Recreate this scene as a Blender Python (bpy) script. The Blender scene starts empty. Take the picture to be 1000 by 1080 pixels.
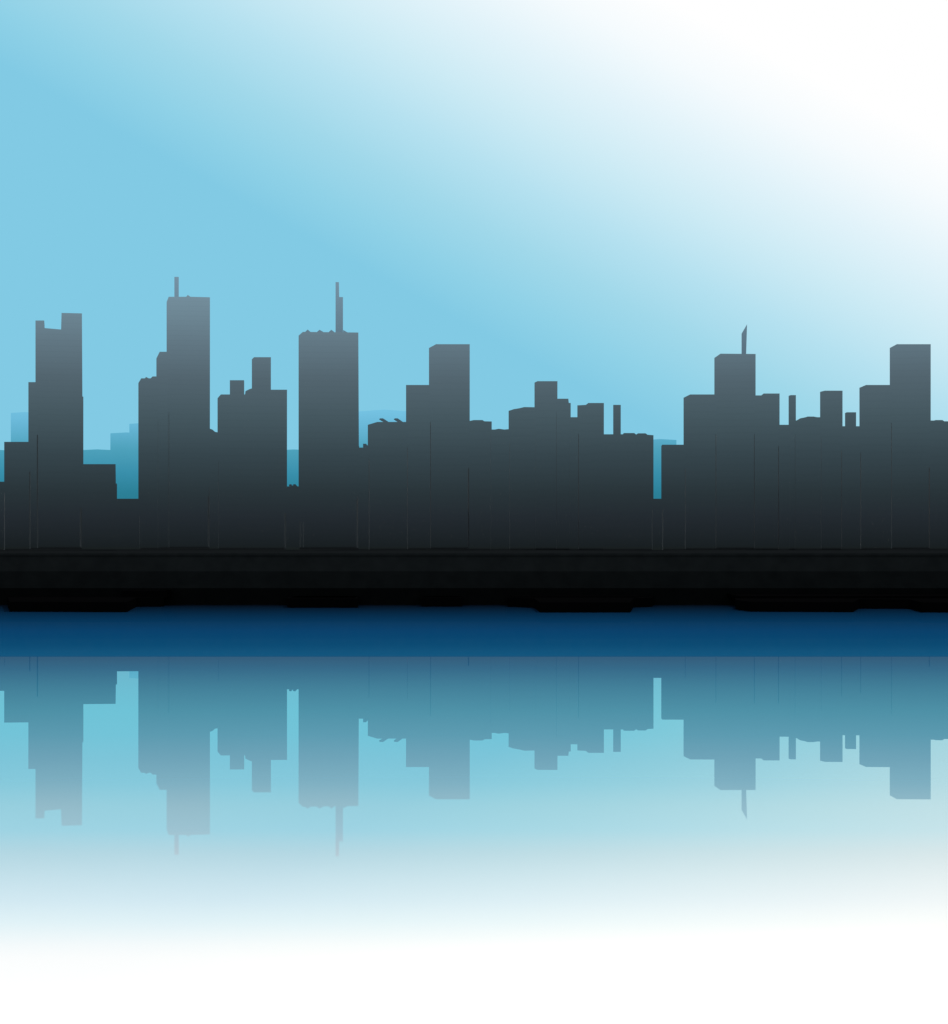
import bpy, bmesh, math
from mathutils import Vector

S = bpy.context.scene
COL = S.collection
R = math.radians

# ------------------------------------------------------------ camera, sky, sun, exposure
CAM_H = 16.0        # metres above the water
FPX = 2000.0        # focal length in photograph pixels
Y_HOR = 575.0       # horizon row of the photograph
cam_d = bpy.data.cameras.new("camera")
cam = bpy.data.objects.new("camera", cam_d); COL.objects.link(cam)
cam.location = (0, 0, CAM_H); cam.rotation_euler = (R(90), 0, 0)
cam_d.sensor_width = 36; cam_d.lens = FPX * 36 / 1080
cam_d.shift_y = (Y_HOR - 540) / 1080
cam_d.clip_start = 1; cam_d.clip_end = 60000
S.camera = cam
S.view_settings.view_transform = 'Standard'
S.view_settings.look = 'None'
S.view_settings.exposure = 0; S.view_settings.gamma = 1
S.view_settings.use_curve_mapping = False
S.cycles.max_bounces = 8

def lin(c): return tuple(((v/255)/12.92 if v <= 10 else ((v/255+.055)/1.055)**2.4) for v in c)

def ramp(nt, stops, fac):
    n = nt.nodes.new('ShaderNodeValToRGB'); e = n.color_ramp.elements
    stops = sorted(stops)
    while len(e) < len(stops): e.new(.5)
    for i, (p, c) in enumerate(stops):
        e[i].position = min(max(p, 0), 1)
    for i, (p, c) in enumerate(stops):
        e[i].color = (*c, 1)
    nt.links.new(fac, n.inputs[0]); return n.outputs[0]

def mrange(nt, v, a, b, lo=0., hi=1., smooth=False):
    n = nt.nodes.new('ShaderNodeMapRange')
    if smooth: n.interpolation_type = 'SMOOTHSTEP'
    for i, x in zip((1, 2, 3, 4), (a, b, lo, hi)): n.inputs[i].default_value = x
    nt.links.new(v, n.inputs[0]); return n.outputs[0]

def math_n(nt, op, a, b):
    n = nt.nodes.new('ShaderNodeMath'); n.operation = op
    for i, x in enumerate((a, b)):
        if isinstance(x, (int, float)): n.inputs[i].default_value = x
        else: nt.links.new(x, n.inputs[i])
    return n.outputs[0]

K = 0.8             # reflectance of the mirror glass on the towers
W = bpy.data.worlds.new("World"); S.world = W; W.use_nodes = True
nt = W.node_tree; nt.nodes.clear()
tc = nt.nodes.new('ShaderNodeTexCoord'); sx = nt.nodes.new('ShaderNodeSeparateXYZ')
nt.links.new(tc.outputs['Generated'], sx.inputs[0])
# sunward half: clear blue whitening towards the sun, high on the right
glow = math_n(nt, 'ADD', math_n(nt, 'MULTIPLY', sx.outputs[0], .47), math_n(nt, 'MULTIPLY', sx.outputs[2], .88))
gt = mrange(nt, glow, .06, .30)
front = ramp(nt, [((s-.06)/.24, lin(c)) for s, c in [
    (.100, (130,202,228)), (.122, (143,209,231)), (.148, (160,216,234)), (.176, (181,225,240)),
    (.206, (205,235,245)), (.236, (226,243,250)), (.264, (245,251,254)), (.288, (255,255,255))]], gt)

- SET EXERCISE
Restate only the lines running from the start of the material above through the line containing "def lin(c): return", ends included. No pictures.

- SOLUTION TO THIS PROBLEM
Recreate this scene as a Blender Python (bpy) script. The Blender scene starts empty. Take the picture to be 1000 by 1080 pixels.
import bpy, bmesh, math
from mathutils import Vector

S = bpy.context.scene
COL = S.collection
R = math.radians

# ------------------------------------------------------------ camera, sky, sun, exposure
CAM_H = 16.0        # metres above the water
FPX = 2000.0        # focal length in photograph pixels
Y_HOR = 575.0       # horizon row of the photograph
cam_d = bpy.data.cameras.new("camera")
cam = bpy.data.objects.new("camera", cam_d); COL.objects.link(cam)
cam.location = (0, 0, CAM_H); cam.rotation_euler = (R(90), 0, 0)
cam_d.sensor_width = 36; cam_d.lens = FPX * 36 / 1080
cam_d.shift_y = (Y_HOR - 540) / 1080
cam_d.clip_start = 1; cam_d.clip_end = 60000
S.camera = cam
S.view_settings.view_transform = 'Standard'
S.view_settings.look = 'None'
S.view_settings.exposure = 0; S.view_settings.gamma = 1
S.view_settings.use_curve_mapping = False
S.cycles.max_bounces = 8

def lin(c): return tuple(((v/255)/12.92 if v <= 10 else ((v/255+.055)/1.055)**2.4) for v in c)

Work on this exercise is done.